Akira Shirase (白瀬慧?, voiced by: Nakai Kazuya)
He's the main character of the story. Akira is a very talented computer connoisseur and is known in the hacking world as Battle Programmer Shirase (which is typically shortened to BPS). A genius in computer hacking and security who can do anything on any computer, or phone.
Misao Amano (天野美紗緒?, voiced by: Fukuen Misato)
Misao is Akira's great-niece. She is a very shy girl who loves to spend her time with Akira, whom she often refers to as onii-chan (お兄ちゃん?). She cares for him deeply and it's very common to see her cooking for him or worrying about him. Sometimes, Misao says mau-mau (まうまう?), which doesn't have an actual meaning (this may be a "cute" form of speech the creators added for her to please fans of cute anime girls). Misao looks very young for a 6th grader.
Misao Amano has made a cameo appearance in the final OVA of (Dual! Parallel Trouble Adventure) and is a main character in the series (Magical Girl Pretty Sammy) in which her alter ego is Pixy Misa.
Yoriko Yunoki (柚木頼子?, voiced by: Fumiko Orikasa)
Yoriko is a girl who works for the United States Navy. Her rank is Major Yoriko Yunoki. She first meets BPS (Akira) when he is seen walking home after waiting in front of a book store. He explains that the book store clerk only opens when he wants to. She had been following Misao and asked if she could go to her house. She seems to have the same knowledge of computers as Akira and in one episode asks him to join her in the National Guard as her partner. She also asks him to go to America with her, and seems to have strong feelings for Akira as well.
Sae Motoki (本木紗英?, voiced by: Yūko Nagashima)
Sae is Misao's teacher. In an earlier episode she had tried to get Misao together with a boy from grade class. She is later seen drinking in an alley where she meets Akira, whom she hasn't seen since high school. She was being forced to have a marriage interview, and since she didn't want to go she ended up getting drunk in the alley.

Music[edit]

There are two theme songs used in the series. The opening theme (OP) is called "Suddenly" by Naomi Amagata. The closing theme (ED) is "Pure Enough" by Yuki Matsuura.

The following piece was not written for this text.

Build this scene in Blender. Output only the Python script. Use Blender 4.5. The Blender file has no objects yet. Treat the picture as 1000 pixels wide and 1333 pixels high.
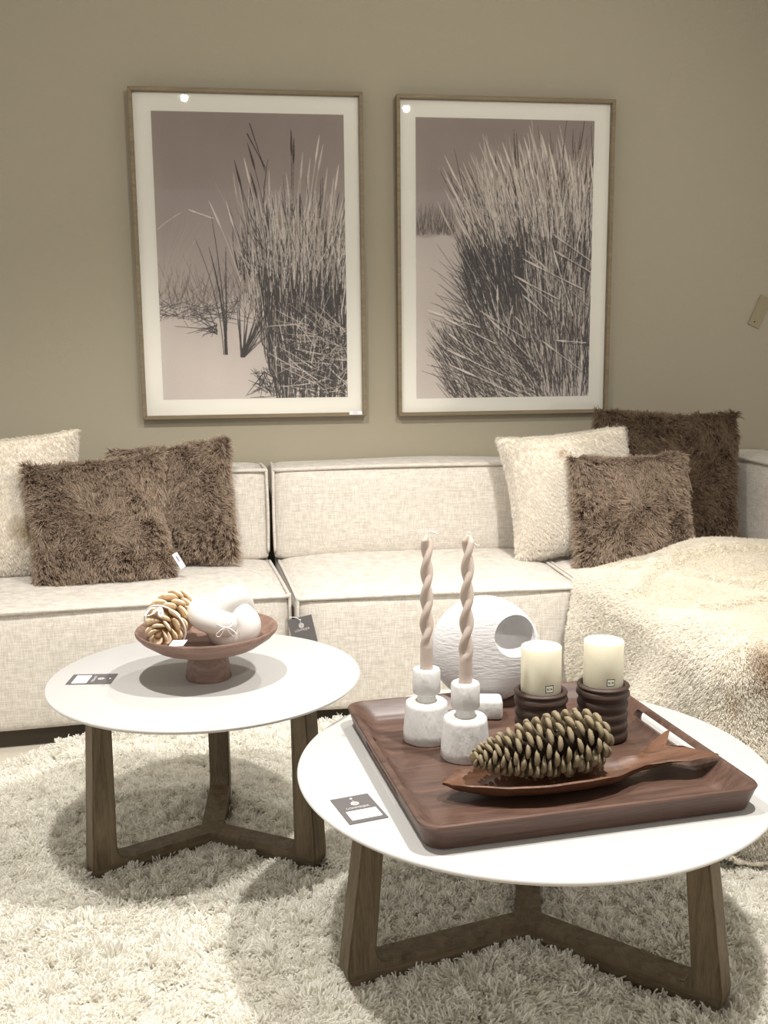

Thanking the viewers[edit]

The final episode of the show made the unusual step of explicitly apologizing for ending the series, not only the local Japanese viewers, but also those in the fansub community: It was addressed to "those who enjoy the show on TV, and to those outside the broadcast area who took special measures to watch the show on their PC monitors, and to everyone who watched it subtitled overseas without permission."[1]

References[edit]

  1. ^ "Anxious times in the cartoon underground". Retrieved 2007-11-03.